# SOURCE DATA start

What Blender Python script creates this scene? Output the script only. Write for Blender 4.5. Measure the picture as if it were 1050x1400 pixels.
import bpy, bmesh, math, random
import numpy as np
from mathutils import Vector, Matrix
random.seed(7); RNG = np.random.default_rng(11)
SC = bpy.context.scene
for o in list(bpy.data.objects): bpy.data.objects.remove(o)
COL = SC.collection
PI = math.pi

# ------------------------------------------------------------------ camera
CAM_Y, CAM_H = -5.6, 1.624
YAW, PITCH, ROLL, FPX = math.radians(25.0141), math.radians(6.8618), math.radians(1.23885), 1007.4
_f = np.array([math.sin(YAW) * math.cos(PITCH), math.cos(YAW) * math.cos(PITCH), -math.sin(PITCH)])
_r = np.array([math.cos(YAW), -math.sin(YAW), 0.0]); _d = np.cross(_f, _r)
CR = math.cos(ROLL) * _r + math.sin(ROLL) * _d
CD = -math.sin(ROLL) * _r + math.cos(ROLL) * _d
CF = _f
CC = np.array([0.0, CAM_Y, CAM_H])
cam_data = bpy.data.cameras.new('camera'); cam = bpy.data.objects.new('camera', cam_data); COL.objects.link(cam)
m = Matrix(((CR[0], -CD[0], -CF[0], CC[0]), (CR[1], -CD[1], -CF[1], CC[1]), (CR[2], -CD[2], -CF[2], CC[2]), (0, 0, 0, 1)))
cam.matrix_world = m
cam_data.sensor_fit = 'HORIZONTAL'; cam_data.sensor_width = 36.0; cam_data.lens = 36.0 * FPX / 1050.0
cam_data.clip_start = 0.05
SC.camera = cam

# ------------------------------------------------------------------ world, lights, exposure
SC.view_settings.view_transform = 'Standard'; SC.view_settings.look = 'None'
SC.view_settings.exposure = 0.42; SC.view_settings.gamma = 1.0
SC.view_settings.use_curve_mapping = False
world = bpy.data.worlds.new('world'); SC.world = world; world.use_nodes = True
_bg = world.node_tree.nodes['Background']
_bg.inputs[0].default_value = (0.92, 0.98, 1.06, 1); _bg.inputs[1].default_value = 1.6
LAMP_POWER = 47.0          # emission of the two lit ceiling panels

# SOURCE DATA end

## [DIRECTIVE]
All lines from the beginning of the material above through the one with "PI = math.pi" need to be returned exactly; please return those and only those.

## [OUTPUT FOR THIS TASK]
What Blender Python script creates this scene? Output the script only. Write for Blender 4.5. Measure the picture as if it were 1050x1400 pixels.
import bpy, bmesh, math, random
import numpy as np
from mathutils import Vector, Matrix
random.seed(7); RNG = np.random.default_rng(11)
SC = bpy.context.scene
for o in list(bpy.data.objects): bpy.data.objects.remove(o)
COL = SC.collection
PI = math.pi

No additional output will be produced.